The initial specifications included:

  • Visual Field of view 30°-40°

  • Object circle diameter .6mm-3.6mm;

  • Focal length of the eyepiece – 5mm-6mm;

  • Diameter of the eyepiece (mechanical) – 25mm-35mm;

  • Length of the eyepiece – 20mm-30mm;

  • Eye relief – 4mm-5mm; (defined as distance between viewer pupil and last element)

  • Pupil diameter – 2mm-3mm. (defined as visual location plane of user eye)

  • Depth of field – +/- 0.025 mm (theoretical value, actual value determined in design)

  • Fixed Focus

  • Resolution- TBD testing required

  • Distortion- TBD testing required

Together we also discussed the expected costs for prototyping and production and how those costs might be impacted by the desired specifications.

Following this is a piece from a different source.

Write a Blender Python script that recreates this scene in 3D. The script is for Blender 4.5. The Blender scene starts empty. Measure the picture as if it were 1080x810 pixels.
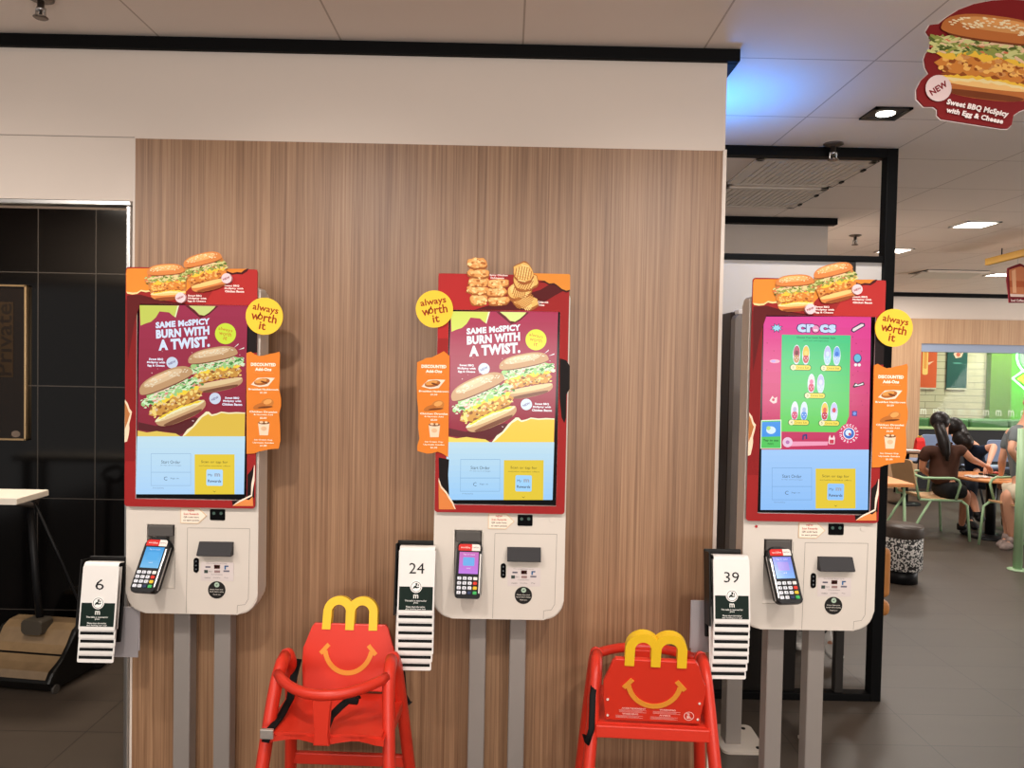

The client was not able to specify two key performance requirements - resolution and distortion , so we began the program with testing of a product the client felt had ‘good enough’ performance and then in our lab measured that product’s resolution and distortion .

The project task list looked like this:

  • Testing of existing products,

  • Optical design of the eyepiece using Zemax,

  • Tolerance study

  • Opto mechanical design of the eyepiece,

  • Development of manufacturing documentation

  • Prototyping and then transfer to manufacturing

Task 1 Testing

In our lab we tested the sample lens. The slide below shows a measurements of resolution using different green and white light.

eddge of feild.png

Since we knew the client felt what ever the sample lens produced was good enough, we now had the full requirements

Task 2 Design of lens

Using Zemax we modeled different optical concepts for a new eye piece. We also looked at how image quality would be improved if a diffractive optical elements (DOE) was used in the layout.

with and without DOE.png

Task 4 opto mechanical design

The tolernacing of the elements and the opto-mechanics go hand in hand, there are trade offs that can provide looser ( less assembly cost) opto mechanical tolerances and tighter (more expensive) lens element tolerances and vice-versa. At this point in the product we know the basic design of the elements are are presenting two different opto mechanical layouts. One uses gluing, the other springs. This is a the stage of the project where the input of the lens manufacturer becomes more important. Their feedback on preferred assembly methods will determine the design path. Below are two of the three concepts OFH presented.

lens assembly
opto mechanics

Task 5 Documentation

After discussions with manufacturers, a design approach was selected and OFH prepared design documentation suitable for prototyping. One if the lens element drawings is shown below. Note this is not the full drawing

Screenshot (2).png

Task 6 Prototyping and transfer to manufacturing

At this point the project moved from ‘typical’ to ‘atypical.’ The client decided they no longer had the funds needed to prototype with diamond turning or for the expenses related to making a custom tool for molding. The market opportunity they saw for the new 50x lens, did not turn out to be as large as they expected and would not support the additional cost required to move from a 30x lens to 50x lens and so the project was shelved..

This was frustrating for everyone involved. We’d love to see every design we work on go to production and reach the market, but it doesn’t always happen that way. Corporate priorities change, managers and internal cheerleaders take new jobs. The needs of our client’s and at the customer’s of our clients are never static. It’s part of the life of being in the business of contract optical engineering.